Mohammed al-Ghâzali, prêcheur et légiste islamique égyptien, s'est en son temps attiré les foudres des wahhabis par son désir de contextualiser l'islam. Déplorant l'agressivité de certains salafistes, il était partisan de la douceur et de la compréhension pour amener ou ramener les individus à l'islam. En revanche, pour les apostats avérés, pas de pitié : « si le gouvernement peine à condamner les apostats, n'importe qui peut se charger de le faire », déclara-t-il dans une fatwa de 1992 à propos de l'assassinat de l'écrivain Farag Foda.
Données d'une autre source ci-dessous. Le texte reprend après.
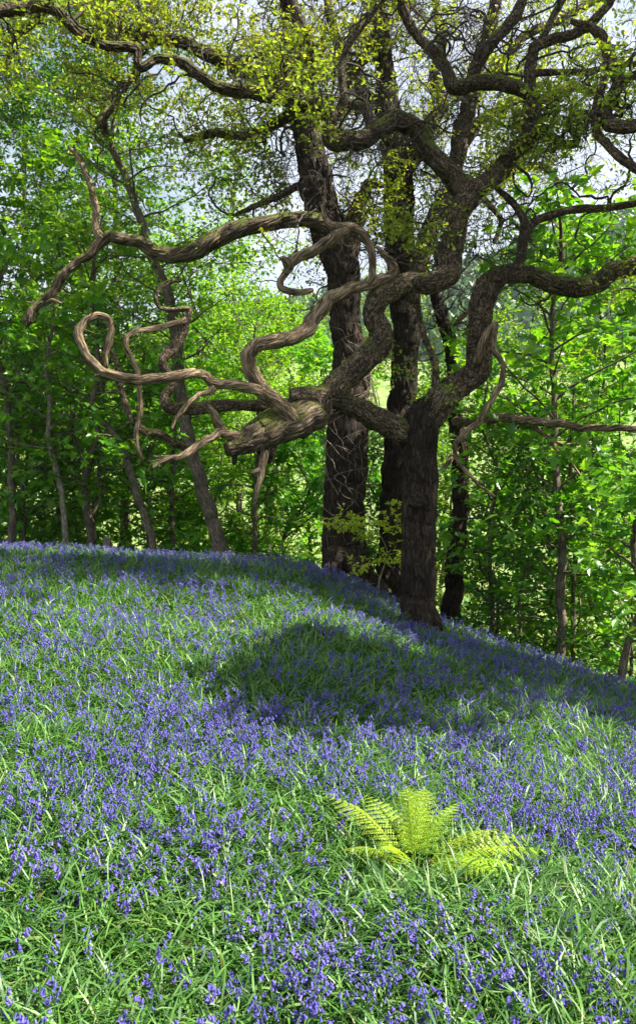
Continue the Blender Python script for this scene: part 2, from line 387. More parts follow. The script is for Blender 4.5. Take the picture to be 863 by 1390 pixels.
# ------------------------------------------------------------------ ground sheet
def build_ground():
    ys = np.concatenate([np.linspace(-20, 1, 12), np.arange(1.2, 16, .1), np.geomspace(16.2, 900, 150)])
    xs = np.concatenate([-np.geomspace(14, 900, 80)[::-1], np.arange(-13.8, 13.81, .12), np.geomspace(14, 900, 80)])
    X, Y = np.meshgrid(xs, ys); Z = H(X, Y)
    V = np.stack([X, Y, Z], -1).reshape(-1, 3); nx, ny = len(xs), len(ys)
    i = np.arange(ny-1)[:, None]*nx+np.arange(nx-1)[None]
    Fq = np.stack([i, i+1, i+nx+1, i+nx], -1).reshape(-1, 4)
    m, nt, N, L = newmat('woodland_floor_and_meadow')
    tc = N.new('ShaderNodeTexCoord')
    n1 = N.new('ShaderNodeTexNoise'); n1.inputs['Scale'].default_value = 9; n1.inputs['Detail'].default_value = 8; L.new(tc.outputs['Object'], n1.inputs['Vector'])
    soil = ramp(N, [(.3, (.018, .016, .008)), (.5, (.035, .038, .012)), (.72, (.09, .065, .035))]); L.new(n1.outputs['Fac'], soil.inputs['Fac'])
    n2 = N.new('ShaderNodeTexNoise'); n2.inputs['Scale'].default_value = .35; n2.inputs['Detail'].default_value = 9; n2.inputs['Roughness'].default_value = .75; L.new(tc.outputs['Object'], n2.inputs['Vector'])
    mead = ramp(N, [(.36, (.05, .11, .015)), (.48, (.14, .21, .04)), (.64, (.26, .30, .09))]); L.new(n2.outputs['Fac'], mead.inputs['Fac'])
    sx = N.new('ShaderNodeSeparateXYZ'); L.new(tc.outputs['Object'], sx.inputs[0])
    mr = N.new('ShaderNodeMapRange'); mr.inputs[1].default_value = 26; mr.inputs[2].default_value = 40; L.new(sx.outputs['Y'], mr.inputs[0])
    mxx = N.new('ShaderNodeMix'); mxx.data_type = 'RGBA'; L.new(mr.outputs[0], mxx.inputs[0]); L.new(soil.outputs['Color'], mxx.inputs[6]); L.new(mead.outputs['Color'], mxx.inputs[7])
    p = N.new('ShaderNodeBsdfPrincipled'); p.inputs['Roughness'].default_value = .9; L.new(mxx.outputs[2], p.inputs['Base Color'])
    b = N.new('ShaderNodeBump'); b.inputs['Distance'].default_value = .05; L.new(n1.outputs['Fac'], b.inputs['Height']); L.new(b.outputs[0], p.inputs['Normal'])
    o = N.new('ShaderNodeOutputMaterial'); L.new(p.outputs[0], o.inputs[0])
    tag(mkmesh('ground', V, [Fq], m), kind='structure')
build_ground()

# distant wooded hillside: one mass of crowns on the far slope
def build_wood():
    n = 5200
    ang = RNG.uniform(-.62, .62, n); d = 190+280*RNG.random(n)**.8
    x = d*np.sin(ang); y = d*np.cos(ang)
    keep = noise(x*.02, y*.02, 9) > -.55+.9*np.clip((230-d)/40, 0, 1); x, y, d = x[keep], y[keep], d[keep]; n = len(x)
    z = H(x, y)
    # each crown: jittered lumps of a low sphere
    m = 8; k = 14
    th = np.linspace(0, 2*math.pi, k, endpoint=False); ph = np.linspace(.12, 2.5, m)
    Pv = np.stack([np.sin(ph)[:, None]*np.cos(th), np.sin(ph)[:, None]*np.sin(th), np.cos(ph)[:, None]+0*th], -1).reshape(-1, 3)
    r = RNG.uniform(2.2, 4.6, n)
    jit = 1+.32*RNG.normal(size=(n, len(Pv), 1))*.8
    V = np.stack([x, y, z+r*.7], -1)[:, None, :] + Pv[None]*jit*r[:, None, None]*np.array([1, 1, 1.25])
    i = np.arange(m-1)[:, None]*k; j = np.arange(k)[None]; j2 = (j+1) % k
    F0 = np.stack([i+j, i+k+j, i+k+j2, i+j2], -1).reshape(-1, 4)
    Fs = (np.arange(n)[:, None, None]*len(Pv)+F0[None]).reshape(-1, 4)
    rnd = np.repeat(np.clip(RNG.normal(.45, .25, n), 0, 1), len(F0))*.7+RNG.random(n*len(F0))*.3
    m_ = leafmat('distant_tree_foliage', [(0, (.025, .06, .015)), (.6, (.055, .12, .02)), (1, (.13, .20, .035))], trans=.1)
    o = mkmesh('distant_wood', V.reshape(-1, 3), [Fs], m_, smooth=False, attrs={'rnd': ('FACE', 'FLOAT', rnd)})
    tag(o, 'hazy wooded hillside far across the valley seen through the branches', 'woodland', kind='stuff')
build_wood()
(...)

Youssef al-Qaradaoui, égyptien, proche des Frères Musulamns, est aujourd'hui la star inégalée du télévangélisme arabe avec 60 millions de téléspectateurs. En matière d'islam il est une autorité reconnue et mainte fois récompensée, récipiendaire du "prix Nobel saoudien" par exemple. Proche des Frères musulmans, il est fier d'avoir été l'élève du modéré Hassan al-Banna.

Pour lui, l'apostasie peut être punie de mort seulement si elle s'accompagne d'autres crimes, tels "l'incitation à la guerre contre l'islam". L'apostasie est un grave danger, les apostats sont généralement détestables, mais, tant qu'ils dissimulent leur apostasie, allant jusqu'à prétendre qu'il sont restés musulmans, on ne peut rien faire contre eux. (Voir cette fatwa.)

Concernant les droits des femmes, l'excision n'est pas obligatoire en islam. A tire personnel il recommande cette pratique, sauf dans les cas où elle nuirait à la femme physiquement ou psychologiquement.

Pour les homosexuels, la mort par lapidation. La tolérance a ses limites.

Al-Qaradaoui est favorable aux attentats-suicides, même si les victimes sont des femmes ou des enfants, mais seulement en Israël où tous les habitants sont des soldats, ou de futurs soldats, ou mères de futurs soldats. Les attentats ailleurs, par exemple au Qatar où il vit, le révoltent, et il les condamne fermement.

Il a propose une ''journée de colère'' suite aux caricatures danoises, mais s'est ému des violences survenues.

Il n'aime pas les chi'ites qu'il considère comme des hérétiques, mais a su faire cause commune avec eux sur les choses qui comptent : par exemple il a confirmé la fatwa de Khomeyni qui condamnait à mort Salman Rushdie.